SETTLEMENTS IN 1881

COLERAIN VILLAGE
        The beginnings of this settlement, and the adventures of Dunlap' Station thereat, have been narrated. John DUNLAP was one of Judge SYMMES' confidential surveyors; and, like most of his class, he easily inclined to land-speculation and the founding of towns, and, herein resembling his distinguished chief, the Miami purchaser, he did not hesitate to discount the future liberally, when it would serve his purposes. Hence he set his stakes down in the bend of the Great Miami, surveyed off a town-site, and offered lots for sale, before he had any valid title whatever to the land upon which they were located. He made some sales; cabins were erected; a fortified station built, and other improvements made. This, be it noted to the enduring honor of the now desolated site in the great bend of the Miami, was the first settlement of any size in the country back of the skirt of villages along the Ohio. But it presently appeared that DUNLAP would be unable to perfect titles to his colonists; the fear of recurring Indian attack probably united with this to discourage the little band; DUNLAP himself soon left, for a time at least; the settlers gradually abandoned the once promising village, and its site returned in due time to its primitive wildness and desolation. The purchasers lost all they had paid DUNLAP, and the value their improvements. The chief memorial of the settlement is in the beautiful name given by the founder to it, and transferred, probably perpetually, to the township itself.
        The Colerain pioneer, according to the list of first officers of the township, was here still in 1794. He gave the name to the post office of
DUNLAP
        This place, more commonly known as "Georgetown," is situated only about two miles from the original Colerain, or DUNLAP's Station, and due east of it, at the junction of the Colerain pike with two minor roads, on the west side of section eighteen, one and a half miles south of the county line. A place of this name is mistakenly set down on the map prefixed to the later editions (as that of 1793) of FILSON' Account of the State of Kentucky, as a village on the other side of the county, on the Little Miami, about eight miles above Columbia.

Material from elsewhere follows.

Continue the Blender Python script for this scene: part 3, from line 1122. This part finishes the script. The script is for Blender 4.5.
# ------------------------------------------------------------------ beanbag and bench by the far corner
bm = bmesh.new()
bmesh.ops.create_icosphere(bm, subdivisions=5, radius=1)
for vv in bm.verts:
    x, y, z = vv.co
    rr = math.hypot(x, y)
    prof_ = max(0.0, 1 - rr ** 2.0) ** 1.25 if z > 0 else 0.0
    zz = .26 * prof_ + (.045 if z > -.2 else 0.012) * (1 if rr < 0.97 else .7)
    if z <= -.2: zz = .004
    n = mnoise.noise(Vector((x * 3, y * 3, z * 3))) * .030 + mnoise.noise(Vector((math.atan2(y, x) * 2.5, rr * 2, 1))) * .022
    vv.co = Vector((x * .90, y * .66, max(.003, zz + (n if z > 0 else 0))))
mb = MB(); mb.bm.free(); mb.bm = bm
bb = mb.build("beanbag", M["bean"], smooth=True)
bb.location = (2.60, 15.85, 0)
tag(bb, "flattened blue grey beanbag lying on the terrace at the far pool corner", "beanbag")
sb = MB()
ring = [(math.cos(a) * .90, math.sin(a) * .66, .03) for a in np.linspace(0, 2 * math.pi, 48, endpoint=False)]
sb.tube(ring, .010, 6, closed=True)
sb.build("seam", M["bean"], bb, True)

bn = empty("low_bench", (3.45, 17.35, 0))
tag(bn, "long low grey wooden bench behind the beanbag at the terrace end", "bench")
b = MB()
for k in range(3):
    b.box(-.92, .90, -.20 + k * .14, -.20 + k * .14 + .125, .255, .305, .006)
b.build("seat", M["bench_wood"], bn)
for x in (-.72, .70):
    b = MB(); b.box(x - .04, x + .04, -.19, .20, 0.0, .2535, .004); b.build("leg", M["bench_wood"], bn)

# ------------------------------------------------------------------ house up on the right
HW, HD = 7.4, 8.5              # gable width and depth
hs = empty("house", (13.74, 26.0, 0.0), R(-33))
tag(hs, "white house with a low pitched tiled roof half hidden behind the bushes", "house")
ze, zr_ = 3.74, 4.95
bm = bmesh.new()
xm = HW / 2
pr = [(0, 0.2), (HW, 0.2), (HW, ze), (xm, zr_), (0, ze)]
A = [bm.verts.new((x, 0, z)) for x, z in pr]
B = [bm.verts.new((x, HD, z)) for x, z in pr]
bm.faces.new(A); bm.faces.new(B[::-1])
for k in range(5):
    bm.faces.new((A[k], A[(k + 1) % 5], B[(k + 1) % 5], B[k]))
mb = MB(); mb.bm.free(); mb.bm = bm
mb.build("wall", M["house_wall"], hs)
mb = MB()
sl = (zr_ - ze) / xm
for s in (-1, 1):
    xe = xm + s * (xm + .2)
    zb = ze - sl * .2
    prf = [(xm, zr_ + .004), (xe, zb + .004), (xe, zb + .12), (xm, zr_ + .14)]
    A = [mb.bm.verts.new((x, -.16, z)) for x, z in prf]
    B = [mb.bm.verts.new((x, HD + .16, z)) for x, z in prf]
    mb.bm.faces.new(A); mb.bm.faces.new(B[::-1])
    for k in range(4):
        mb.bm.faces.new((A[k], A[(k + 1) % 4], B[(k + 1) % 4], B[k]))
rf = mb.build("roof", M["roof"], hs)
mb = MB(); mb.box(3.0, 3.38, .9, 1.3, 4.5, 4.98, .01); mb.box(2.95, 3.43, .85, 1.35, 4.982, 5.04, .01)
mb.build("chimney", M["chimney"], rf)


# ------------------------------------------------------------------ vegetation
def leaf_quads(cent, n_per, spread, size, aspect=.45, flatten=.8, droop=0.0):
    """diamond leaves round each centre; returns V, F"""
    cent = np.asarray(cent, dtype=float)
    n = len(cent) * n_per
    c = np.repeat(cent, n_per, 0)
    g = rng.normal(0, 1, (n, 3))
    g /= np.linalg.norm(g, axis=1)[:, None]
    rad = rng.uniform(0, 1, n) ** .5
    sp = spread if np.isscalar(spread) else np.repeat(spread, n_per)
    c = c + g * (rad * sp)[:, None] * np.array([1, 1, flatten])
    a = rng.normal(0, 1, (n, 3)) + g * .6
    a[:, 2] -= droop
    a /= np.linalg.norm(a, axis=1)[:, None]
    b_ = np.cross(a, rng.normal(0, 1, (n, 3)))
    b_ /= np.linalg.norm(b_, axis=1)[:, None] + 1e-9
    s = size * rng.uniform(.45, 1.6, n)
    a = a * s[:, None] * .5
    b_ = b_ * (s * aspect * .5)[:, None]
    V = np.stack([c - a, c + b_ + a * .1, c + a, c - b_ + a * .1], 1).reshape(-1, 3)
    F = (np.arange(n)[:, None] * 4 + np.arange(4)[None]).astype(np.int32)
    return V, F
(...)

        It was somewhere in the northeast part of this township, it will be remembered, and probably not far from the subsequent site of DUNLAP, that one of these authors, John FILSON, of the original trio of projectors of Losantiville or Cincinnati, was probably massacred by the Indians. No word or trace of him was ever obtained, after his separation from SYMMES' exploring party in the early fall of 1788, This place was laid off as Georgetown September 2, 1829.
BEVIS
        is also on the Colerain turnpike, something less than midway of its course across the township from the southeast, on the south side of section ten, and half-way across it. A post office and a few houses are here, and a cemetery carefully laid out, with a regularly recorded plat. The village was named from Jesse BEVIS. a native of Pennsylvania and an early settler of the township, first upon the farm now owned by Martin BEVIS. He built the first hotel upon the village site some time in the 20's, and kept it for more than forty years, dying in it finally in 1868, at the age of eighty-six. It is remarked that, although many hundreds of people had been sheltered under the roof of this inn during his time, his was the first death that had ever occurred there. He held for many years the office of township treasurer, and furnished nearly all the means for building the Bevis (United Brethren) church.
        The St. John's Catholic church, which supplies the wants of Catholicism here and at Dry Ridge, is ministered to by the Reverend Father J. VOIT.
        Near this place, upon the farm of Martin BEVIS, is the camp-meeting ground formerly leased by a Cincinnati association of Methodists, but since abandoned in favor of the site now used near Loveland, in Clermont county. "Camp Colerain," which occupies a little space in the war history of Hamilton county during the late rebellion, was upon the former ground, where the buildings erected for camp-meeting purposes gave shelter to the soldiers. It was, however, used but a short time, and was never a regular camp of rendezvous or instruction.
GROESBECK
        One mile north of the south line of the township, and nearly the same distance from the east line, at the northwest corner of section one, also on the Colerain pike, is the hamlet of Groesbeck, which bears the name of one of the most famous Cincinnati families.
PLEASANT RUN
        is situated upon the little stream whose name it bears, and immediately upon the east line of the township, half a mile south of the Butler county line. One of the early. Baptist churches was located in this region, which had twenty-five members in 1836. The Reverend Wilson THOMPSON was pastor in 1816, and for some time after.
        At this place the rebel General John MORGAN' force occupied the Colerain pike, moving eastward, during the famous raid of 1863. Two or three of his men were captured by citizens here, and one resident, who was mistaken in the dusk of the evening for a rebel, was killed by the Federal cavalry who were in the rear of MORGAN.
  TAYLORS CREEK
        is a post-office and hamlet in the southwestern part of the township on the Harrison pike, at the sharp bend westward of the stream from which it takes its name, one and a half miles due east of Miamitown and the Great Miami river.
BARNESBURG
        is a recent and small village in this township, on the Blue Rock turnpike, about four miles from New Baltimore. It is a straggling village along the road for a mile or more, with a stream running on the east side of it.